Task statement => Filter the listing and keep only the lines with the word "this".

[Begin Supplied material]

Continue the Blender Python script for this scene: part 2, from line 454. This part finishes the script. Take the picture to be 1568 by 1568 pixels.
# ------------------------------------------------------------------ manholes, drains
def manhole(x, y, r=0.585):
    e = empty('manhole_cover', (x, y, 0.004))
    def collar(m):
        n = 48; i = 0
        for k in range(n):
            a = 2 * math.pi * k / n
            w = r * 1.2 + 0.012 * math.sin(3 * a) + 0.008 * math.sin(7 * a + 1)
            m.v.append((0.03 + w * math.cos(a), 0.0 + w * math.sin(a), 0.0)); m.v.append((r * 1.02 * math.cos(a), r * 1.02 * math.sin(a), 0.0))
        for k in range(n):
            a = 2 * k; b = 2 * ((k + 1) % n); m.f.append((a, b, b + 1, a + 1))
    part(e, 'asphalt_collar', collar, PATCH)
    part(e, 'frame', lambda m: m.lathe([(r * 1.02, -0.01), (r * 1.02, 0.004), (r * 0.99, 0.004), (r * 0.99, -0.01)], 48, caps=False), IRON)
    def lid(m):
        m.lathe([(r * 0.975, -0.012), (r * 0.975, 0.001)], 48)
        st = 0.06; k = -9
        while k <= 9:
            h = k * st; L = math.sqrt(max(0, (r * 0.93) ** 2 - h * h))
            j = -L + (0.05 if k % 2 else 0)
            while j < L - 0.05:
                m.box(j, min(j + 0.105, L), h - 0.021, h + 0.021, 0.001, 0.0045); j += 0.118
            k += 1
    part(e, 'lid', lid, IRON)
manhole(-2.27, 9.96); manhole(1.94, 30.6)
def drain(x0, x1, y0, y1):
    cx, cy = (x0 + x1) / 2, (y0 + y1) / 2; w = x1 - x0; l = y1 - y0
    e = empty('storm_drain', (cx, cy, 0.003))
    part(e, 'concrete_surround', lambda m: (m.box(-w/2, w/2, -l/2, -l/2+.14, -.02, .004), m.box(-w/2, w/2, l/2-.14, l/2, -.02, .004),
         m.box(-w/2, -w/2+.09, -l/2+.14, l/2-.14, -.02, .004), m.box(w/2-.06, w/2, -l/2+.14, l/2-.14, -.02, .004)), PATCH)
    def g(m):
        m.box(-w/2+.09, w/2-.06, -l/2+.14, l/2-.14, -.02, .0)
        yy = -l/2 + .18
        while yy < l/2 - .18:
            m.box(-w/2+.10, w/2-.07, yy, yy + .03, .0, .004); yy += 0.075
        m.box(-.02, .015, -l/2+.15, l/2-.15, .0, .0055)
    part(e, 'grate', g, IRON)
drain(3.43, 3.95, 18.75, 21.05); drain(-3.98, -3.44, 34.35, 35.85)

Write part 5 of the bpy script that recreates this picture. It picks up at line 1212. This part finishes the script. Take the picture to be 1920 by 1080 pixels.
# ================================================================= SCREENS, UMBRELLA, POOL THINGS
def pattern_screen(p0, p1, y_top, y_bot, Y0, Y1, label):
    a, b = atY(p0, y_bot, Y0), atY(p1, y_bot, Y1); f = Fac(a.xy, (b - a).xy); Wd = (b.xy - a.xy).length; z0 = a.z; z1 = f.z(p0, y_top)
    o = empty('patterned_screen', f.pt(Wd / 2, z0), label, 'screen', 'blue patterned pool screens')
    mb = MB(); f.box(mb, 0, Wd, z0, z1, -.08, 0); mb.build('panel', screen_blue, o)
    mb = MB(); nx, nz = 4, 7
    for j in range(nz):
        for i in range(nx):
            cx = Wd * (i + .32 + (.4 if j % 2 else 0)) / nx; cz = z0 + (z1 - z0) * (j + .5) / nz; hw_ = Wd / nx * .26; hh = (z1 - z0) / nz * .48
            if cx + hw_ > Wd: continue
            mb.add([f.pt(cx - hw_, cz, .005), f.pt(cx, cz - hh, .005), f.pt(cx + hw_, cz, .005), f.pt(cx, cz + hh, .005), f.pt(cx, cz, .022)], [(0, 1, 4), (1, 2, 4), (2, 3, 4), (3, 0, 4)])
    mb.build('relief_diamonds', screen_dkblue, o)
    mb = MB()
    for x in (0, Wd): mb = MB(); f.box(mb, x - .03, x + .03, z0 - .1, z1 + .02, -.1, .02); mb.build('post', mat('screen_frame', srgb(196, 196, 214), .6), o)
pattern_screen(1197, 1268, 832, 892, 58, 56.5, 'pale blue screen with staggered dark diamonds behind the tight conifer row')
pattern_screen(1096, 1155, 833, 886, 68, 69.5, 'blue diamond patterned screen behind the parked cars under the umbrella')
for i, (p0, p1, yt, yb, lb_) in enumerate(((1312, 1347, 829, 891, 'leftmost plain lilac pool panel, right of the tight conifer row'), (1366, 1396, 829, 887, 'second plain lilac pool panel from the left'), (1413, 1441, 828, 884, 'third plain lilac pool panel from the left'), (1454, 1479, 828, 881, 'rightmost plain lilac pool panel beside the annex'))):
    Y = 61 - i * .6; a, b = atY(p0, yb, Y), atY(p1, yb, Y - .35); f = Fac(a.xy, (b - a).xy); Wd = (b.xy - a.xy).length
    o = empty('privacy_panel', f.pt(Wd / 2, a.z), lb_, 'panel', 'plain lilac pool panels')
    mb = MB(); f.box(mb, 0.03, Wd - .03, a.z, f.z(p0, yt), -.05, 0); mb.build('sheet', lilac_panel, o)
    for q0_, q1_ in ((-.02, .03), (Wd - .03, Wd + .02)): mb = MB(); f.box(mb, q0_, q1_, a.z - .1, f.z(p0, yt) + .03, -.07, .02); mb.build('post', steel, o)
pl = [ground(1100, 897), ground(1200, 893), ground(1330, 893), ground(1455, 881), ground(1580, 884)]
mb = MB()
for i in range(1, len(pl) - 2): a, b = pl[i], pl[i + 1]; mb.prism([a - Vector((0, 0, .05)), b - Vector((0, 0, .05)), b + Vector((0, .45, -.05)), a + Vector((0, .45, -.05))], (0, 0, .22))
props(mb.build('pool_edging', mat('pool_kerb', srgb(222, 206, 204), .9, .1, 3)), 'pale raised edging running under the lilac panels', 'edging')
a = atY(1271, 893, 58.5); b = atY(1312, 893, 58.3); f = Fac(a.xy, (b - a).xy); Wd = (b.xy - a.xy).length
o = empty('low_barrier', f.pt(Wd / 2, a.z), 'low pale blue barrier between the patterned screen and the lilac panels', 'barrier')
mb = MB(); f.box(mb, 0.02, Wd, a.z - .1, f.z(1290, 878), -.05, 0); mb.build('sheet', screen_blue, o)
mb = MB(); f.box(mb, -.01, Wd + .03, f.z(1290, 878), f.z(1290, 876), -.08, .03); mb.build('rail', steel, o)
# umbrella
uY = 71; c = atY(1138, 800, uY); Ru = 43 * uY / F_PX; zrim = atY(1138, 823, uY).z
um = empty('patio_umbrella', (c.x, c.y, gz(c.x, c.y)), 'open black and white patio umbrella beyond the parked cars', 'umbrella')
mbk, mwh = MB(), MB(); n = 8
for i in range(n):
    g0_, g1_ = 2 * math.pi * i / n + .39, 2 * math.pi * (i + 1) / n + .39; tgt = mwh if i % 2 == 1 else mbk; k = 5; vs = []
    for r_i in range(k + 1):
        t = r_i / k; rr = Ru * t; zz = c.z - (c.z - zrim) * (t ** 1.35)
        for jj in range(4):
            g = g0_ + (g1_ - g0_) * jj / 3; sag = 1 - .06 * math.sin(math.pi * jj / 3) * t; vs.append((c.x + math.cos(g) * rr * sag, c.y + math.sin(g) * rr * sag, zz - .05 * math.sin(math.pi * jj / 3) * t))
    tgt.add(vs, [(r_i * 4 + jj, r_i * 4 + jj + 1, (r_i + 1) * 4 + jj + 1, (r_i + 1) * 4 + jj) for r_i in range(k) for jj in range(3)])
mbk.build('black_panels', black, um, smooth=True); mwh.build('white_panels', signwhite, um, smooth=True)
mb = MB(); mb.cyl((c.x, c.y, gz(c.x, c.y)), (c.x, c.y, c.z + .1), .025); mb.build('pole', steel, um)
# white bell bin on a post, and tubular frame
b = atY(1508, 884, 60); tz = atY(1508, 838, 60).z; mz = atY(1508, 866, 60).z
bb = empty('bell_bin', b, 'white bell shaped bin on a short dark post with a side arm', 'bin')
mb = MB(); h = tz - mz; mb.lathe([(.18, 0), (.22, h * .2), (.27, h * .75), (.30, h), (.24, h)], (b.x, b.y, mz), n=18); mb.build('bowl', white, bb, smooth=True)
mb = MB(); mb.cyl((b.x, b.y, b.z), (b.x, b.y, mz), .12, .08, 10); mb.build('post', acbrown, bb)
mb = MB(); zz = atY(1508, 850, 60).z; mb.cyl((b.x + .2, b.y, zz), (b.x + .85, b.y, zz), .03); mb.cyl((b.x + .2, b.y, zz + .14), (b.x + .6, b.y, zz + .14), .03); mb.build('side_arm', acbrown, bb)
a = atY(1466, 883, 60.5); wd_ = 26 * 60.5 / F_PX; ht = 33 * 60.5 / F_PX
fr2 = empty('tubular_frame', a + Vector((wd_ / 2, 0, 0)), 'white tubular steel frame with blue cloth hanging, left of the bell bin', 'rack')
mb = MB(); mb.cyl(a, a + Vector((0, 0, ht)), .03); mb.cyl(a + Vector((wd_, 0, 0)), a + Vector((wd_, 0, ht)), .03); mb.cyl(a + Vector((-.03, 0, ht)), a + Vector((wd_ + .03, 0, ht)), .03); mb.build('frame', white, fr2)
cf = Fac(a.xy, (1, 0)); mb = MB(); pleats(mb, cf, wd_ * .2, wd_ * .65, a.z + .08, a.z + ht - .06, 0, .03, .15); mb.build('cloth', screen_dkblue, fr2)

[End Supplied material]

Written answer =>
Continue the Blender Python script for this scene: part 2, from line 454. This part finishes the script. Take the picture to be 1568 by 1568 pixels.
Write part 5 of the bpy script that recreates this picture. It picks up at line 1212. This part finishes the script. Take the picture to be 1920 by 1080 pixels.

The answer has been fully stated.